As a Black and Mexican Angeleno, what was the experience of portraying a Cuban like?
Los Angeles is a very, very diverse place, and being Mexican and black…I can relate to being in the middle of a lot of cultures. I grew up in San Pedro, where there’s a lot of Italians, a lot of Croatians, as well Mexicans, and a lot of blacks as well.

In the film, Esteban and Graciela are in the middle of [an Italian community]…It’s the same, a really diverse culture, a lot of Italians, a lot of Puerto Ricans, a lot of Dominicans; obviously, other Cubans. Then Anglo-Saxons who lived in the area. We’re also business owners…in a time where molasses is a very important commodity. So we have to be cunning; we have to be shrewd; we have to be organized, and that’s where growing up in Los Angeles helped me. Because I got to witness a very similar lifestyle and because I grew up in a poor city with the same mixture of cultures.

Since this is your first acting role, did you do any research about the Cuban experience in that era? Or did the screenplay contextualize that for you?
Well the screenplay helped, but the book [Dennis Lehane’s book, which the film is based on] went into more depth as far as what was going on politically in Cuba and what was going on politically here in the States. I worked with my acting coach and we did some research and got a little bit deeper to build my character out.

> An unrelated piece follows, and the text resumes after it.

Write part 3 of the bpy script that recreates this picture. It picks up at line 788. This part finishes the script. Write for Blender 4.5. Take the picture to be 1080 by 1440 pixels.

Zoe Saldaña and Miguel in Live by Night

This is before the revolution in Cuba, so there’s still a lot of freedom in the culture. It was remembered in history as a fun time in Cuba, a very beautiful time in Cuba. It was cool to go back to that and discover the lifestyle and to build the story based on our history.

“We do have a voice and I want to show that I’m one of them.”

What attracted you to this role specifically?
Esteban’s character is very parallel to who I am. He’s a businessman, but he’s an artist at heart. He’s a businessman because he has to be. For him and his sister, it’s about survival; they had to leave Cuba…They came to the States and they made a name for themselves in a time where race, culture, and class were a major factor in how you were treated. And yet still they were successful. And they were smart enough to be able to take advantage of their family business and establish themselves in a new place.

I’m very close to my brother; he’s like my best friend. We look out for each other and we’ve always looked out for each other. So that kind of sibling relationship is something that I can relate to strongly and made it really easy to fall right into the character.

I also had help from Zoe [Saldaña] and she’s incredible. That was like the icing on the cake. It was like auto-pilot when she came on and she made it really easy.

Speaking of Zoe and your role – and this is something that we’ve been talking about a lot at Remezcla recently – it’s really hard to get Afro-Latino representation on the screen, and a lot of Afro-Latino actors have been struggling to get roles. In this film, two Afro-Latinos were casted to play two Afro-Latinos, which is pretty rare.
It has everything to do with Ben’s [Affleck] vision for the film, which was for it to be very authentic, down to the character and where the person really comes from…The proof is in the details. And he had such an eye for the details all the way down to…the details of the clothing. All the clothing is authentic, 1920s-era fashion. I think that all of that adds to the message of the film. It’s awesome that there are people who really do care about these things. It was really cool to be a part of it.

On Wildheart, we heard you sing in Spanish for the first time. You also collaborated with llya Kuryaki and the Valderramas last March.
They’re incredible man; those are my brothers man.

Should we expect you to release any other original Spanish-language tracks soon?
The experience of this film really led me to taking a deeper interest in writing in Spanish. So yeah, I’m hoping we release music in Spanish this year.

I want to connect with Latinos like me, especially here. I’m mixed, and there’s so many kids out there that are mixed race just like I am. I want to connect with them as much as I can and represent for Latinos. We do have a voice and I want to show that I’m one of them, and I think I can do that in a great way. I intend on doing that this year.

Live by Night hits theaters nationwide on January 13, 2017.